Like I needed scientists to tell me this.
More importantly, what's with the people who volunteered for this study? Are they suicidal? Hallucinogenic drug seekers who couldn't get into the dopamine deprivation study? Should we trust anything those people have to say?
I'm pretty sure we all knew - observationally, in real life - that lack of sleep makes you a kind of crazy that makes you want to kill and that no amount of coffee can cure.
And which leads inevitably to falling asleep at socially inappropriate and personally embarrassing times.
Sleep always wins.
I experienced this first hand… (insert flashback music here)
I was part of a team making a business trip to our office in London. I would be presenting our technology roadmap. I suggested to my boss that we not take the red-eye Sunday night as there would be too little time to prep - let alone shower, shave, and put on a tie - before the first presentation scheduled for Monday morning, 9:00am local time. Not to mention jet lag, and the likelihood that we wouldn't get a good night's sleep and be in a place I like to call the ragged edge.
My boss reminded me that Sunday was Father's Day and if I wanted to take an earlier flight I certainly could, but she was not going to miss Father's Day with her dad. Besides, she noted, she had taken the overnight flight to London plenty of times and gone straight to work in the office without any problems but if I didn't think I could do it, well, take that earlier flight instead.
Now, I was a father myself by that point in my life but I had always thought of Father's Day as a fake holiday, a ripoff of Mother's Day and a cash grab by greeting card and power tool manufacturers (and yes, I'm afraid of power tools). Father's Day wasn't really a big deal to me, but I was a nervous flyer and also may have seen one too many horror movies: Never split up. Also, my boss was making some weird, 21st century comment on my manhood. (What, you can't present a PowerPoint deck on 2 hours sleep? I don't care what science says! You're a weakling and a coward!) So, I thanked her for offering me the option to leave early but agreed to fly with the group.
We arrived in London too early to check into our hotel so we changed into office-appropriate apparel in the public bathrooms at Heathrow. My dress shirt definitely looked like it had just made a transatlantic flight jammed in an overhead compartment. We then took a car into London and the office.
As I stood at the head of the table in the conference room with my Boston-based co-workers setting out paper copies of the presentation, waiting for the meeting to get started, I can say I was definitely feeling demented. Not suicidal, however; though I did have something of a fatalistic sensibility about what was about to happen. Success or failure, one way or another, this day would end with me in an unfamiliar bed, asleep, under the influence of several martinis - my favorite sleep aid then and to this very day.

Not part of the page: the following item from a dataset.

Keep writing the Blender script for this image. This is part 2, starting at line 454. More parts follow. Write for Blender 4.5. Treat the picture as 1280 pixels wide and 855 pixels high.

The seats at the long table filled up, there was a round of introductions and a context-setting opening by my boss, then I began my presentation.
Not even 10 minutes into the presentation I noted that my boss, her assistant, and her business partner were all fast asleep. My boss' business partner had been smart enough to open his laptop and position his hands on the keyboard. Were his eyes closed or was he looking down at his laptop screen? Was his face slack from a loss of consciousness or was he stunned and amazed by the incisive insights in my presentation? My boss' assistant had apparently fallen asleep while taking notes. Her pen was no longer on the page of her legal pad, having wandered off to the table top.
My boss sat with her arms crossed in front of her, eyes closed, fast asleep.
The locals seemed to understand and nobody was snoring so I continued with the presentation, asked for questions, and thanked them all for their time and attention.
That's why I didn't need to read that article on sleep deprivation. I saw it first hand. I definitely felt demented and it almost led to an early death, for my boss, her assistant, and her business partner.